| PROBLEM TO WORK ON |
Extract the complete listing and repeat it word for word.

──────

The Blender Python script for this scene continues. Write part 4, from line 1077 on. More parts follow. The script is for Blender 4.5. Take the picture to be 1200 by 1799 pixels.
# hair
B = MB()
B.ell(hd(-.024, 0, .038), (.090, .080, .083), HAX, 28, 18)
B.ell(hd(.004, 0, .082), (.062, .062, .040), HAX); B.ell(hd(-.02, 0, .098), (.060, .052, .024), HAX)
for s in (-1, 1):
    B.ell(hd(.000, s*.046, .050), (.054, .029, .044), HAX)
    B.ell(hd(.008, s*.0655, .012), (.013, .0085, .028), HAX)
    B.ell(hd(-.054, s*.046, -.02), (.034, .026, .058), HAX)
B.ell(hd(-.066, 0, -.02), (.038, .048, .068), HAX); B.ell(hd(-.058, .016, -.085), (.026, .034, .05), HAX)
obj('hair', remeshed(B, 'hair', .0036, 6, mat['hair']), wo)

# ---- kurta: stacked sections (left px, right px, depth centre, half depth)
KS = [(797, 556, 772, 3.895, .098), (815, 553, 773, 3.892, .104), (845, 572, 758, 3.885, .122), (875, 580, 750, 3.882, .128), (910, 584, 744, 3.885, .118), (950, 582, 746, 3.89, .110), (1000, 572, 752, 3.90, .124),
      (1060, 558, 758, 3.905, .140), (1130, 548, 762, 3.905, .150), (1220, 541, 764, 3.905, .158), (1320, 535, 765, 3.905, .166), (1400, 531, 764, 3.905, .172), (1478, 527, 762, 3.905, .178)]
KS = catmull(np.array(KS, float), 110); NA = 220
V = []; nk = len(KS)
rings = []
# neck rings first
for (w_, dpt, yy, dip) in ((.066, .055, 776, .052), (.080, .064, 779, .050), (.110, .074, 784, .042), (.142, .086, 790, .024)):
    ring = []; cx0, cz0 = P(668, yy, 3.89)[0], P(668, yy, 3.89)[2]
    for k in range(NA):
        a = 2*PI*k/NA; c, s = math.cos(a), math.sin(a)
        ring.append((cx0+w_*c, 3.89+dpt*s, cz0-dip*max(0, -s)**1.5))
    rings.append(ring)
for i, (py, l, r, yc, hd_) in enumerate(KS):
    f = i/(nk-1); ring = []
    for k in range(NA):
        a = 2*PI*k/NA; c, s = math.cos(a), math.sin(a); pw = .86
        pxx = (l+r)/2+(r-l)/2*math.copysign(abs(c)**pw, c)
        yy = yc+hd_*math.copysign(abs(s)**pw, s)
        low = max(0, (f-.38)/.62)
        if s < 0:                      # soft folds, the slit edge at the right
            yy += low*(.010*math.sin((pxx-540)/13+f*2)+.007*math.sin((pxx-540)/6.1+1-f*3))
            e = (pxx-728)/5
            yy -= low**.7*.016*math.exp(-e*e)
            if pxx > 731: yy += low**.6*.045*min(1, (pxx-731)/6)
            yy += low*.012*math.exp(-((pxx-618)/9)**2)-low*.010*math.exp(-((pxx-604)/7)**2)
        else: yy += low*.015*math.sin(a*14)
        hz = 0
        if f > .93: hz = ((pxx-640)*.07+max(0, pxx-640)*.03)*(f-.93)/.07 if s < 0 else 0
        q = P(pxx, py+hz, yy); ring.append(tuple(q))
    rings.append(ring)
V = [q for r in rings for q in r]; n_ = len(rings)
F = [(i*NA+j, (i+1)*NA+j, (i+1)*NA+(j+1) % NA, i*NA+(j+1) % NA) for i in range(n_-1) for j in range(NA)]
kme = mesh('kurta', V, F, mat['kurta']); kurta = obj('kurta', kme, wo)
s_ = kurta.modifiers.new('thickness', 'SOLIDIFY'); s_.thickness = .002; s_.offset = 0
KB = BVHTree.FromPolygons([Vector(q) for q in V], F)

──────

| WRITTEN REPLY |
The Blender Python script for this scene continues. Write part 4, from line 1077 on. More parts follow. The script is for Blender 4.5. Take the picture to be 1200 by 1799 pixels.
# hair
B = MB()
B.ell(hd(-.024, 0, .038), (.090, .080, .083), HAX, 28, 18)
B.ell(hd(.004, 0, .082), (.062, .062, .040), HAX); B.ell(hd(-.02, 0, .098), (.060, .052, .024), HAX)
for s in (-1, 1):
    B.ell(hd(.000, s*.046, .050), (.054, .029, .044), HAX)
    B.ell(hd(.008, s*.0655, .012), (.013, .0085, .028), HAX)
    B.ell(hd(-.054, s*.046, -.02), (.034, .026, .058), HAX)
B.ell(hd(-.066, 0, -.02), (.038, .048, .068), HAX); B.ell(hd(-.058, .016, -.085), (.026, .034, .05), HAX)
obj('hair', remeshed(B, 'hair', .0036, 6, mat['hair']), wo)

# ---- kurta: stacked sections (left px, right px, depth centre, half depth)
KS = [(797, 556, 772, 3.895, .098), (815, 553, 773, 3.892, .104), (845, 572, 758, 3.885, .122), (875, 580, 750, 3.882, .128), (910, 584, 744, 3.885, .118), (950, 582, 746, 3.89, .110), (1000, 572, 752, 3.90, .124),
      (1060, 558, 758, 3.905, .140), (1130, 548, 762, 3.905, .150), (1220, 541, 764, 3.905, .158), (1320, 535, 765, 3.905, .166), (1400, 531, 764, 3.905, .172), (1478, 527, 762, 3.905, .178)]
KS = catmull(np.array(KS, float), 110); NA = 220
V = []; nk = len(KS)
rings = []
# neck rings first
for (w_, dpt, yy, dip) in ((.066, .055, 776, .052), (.080, .064, 779, .050), (.110, .074, 784, .042), (.142, .086, 790, .024)):
    ring = []; cx0, cz0 = P(668, yy, 3.89)[0], P(668, yy, 3.89)[2]
    for k in range(NA):
        a = 2*PI*k/NA; c, s = math.cos(a), math.sin(a)
        ring.append((cx0+w_*c, 3.89+dpt*s, cz0-dip*max(0, -s)**1.5))
    rings.append(ring)
for i, (py, l, r, yc, hd_) in enumerate(KS):
    f = i/(nk-1); ring = []
    for k in range(NA):
        a = 2*PI*k/NA; c, s = math.cos(a), math.sin(a); pw = .86
        pxx = (l+r)/2+(r-l)/2*math.copysign(abs(c)**pw, c)
        yy = yc+hd_*math.copysign(abs(s)**pw, s)
        low = max(0, (f-.38)/.62)
        if s < 0:                      # soft folds, the slit edge at the right
            yy += low*(.010*math.sin((pxx-540)/13+f*2)+.007*math.sin((pxx-540)/6.1+1-f*3))
            e = (pxx-728)/5
            yy -= low**.7*.016*math.exp(-e*e)
            if pxx > 731: yy += low**.6*.045*min(1, (pxx-731)/6)
            yy += low*.012*math.exp(-((pxx-618)/9)**2)-low*.010*math.exp(-((pxx-604)/7)**2)
        else: yy += low*.015*math.sin(a*14)
        hz = 0
        if f > .93: hz = ((pxx-640)*.07+max(0, pxx-640)*.03)*(f-.93)/.07 if s < 0 else 0
        q = P(pxx, py+hz, yy); ring.append(tuple(q))
    rings.append(ring)
V = [q for r in rings for q in r]; n_ = len(rings)
F = [(i*NA+j, (i+1)*NA+j, (i+1)*NA+(j+1) % NA, i*NA+(j+1) % NA) for i in range(n_-1) for j in range(NA)]
kme = mesh('kurta', V, F, mat['kurta']); kurta = obj('kurta', kme, wo)
s_ = kurta.modifiers.new('thickness', 'SOLIDIFY'); s_.thickness = .002; s_.offset = 0
KB = BVHTree.FromPolygons([Vector(q) for q in V], F)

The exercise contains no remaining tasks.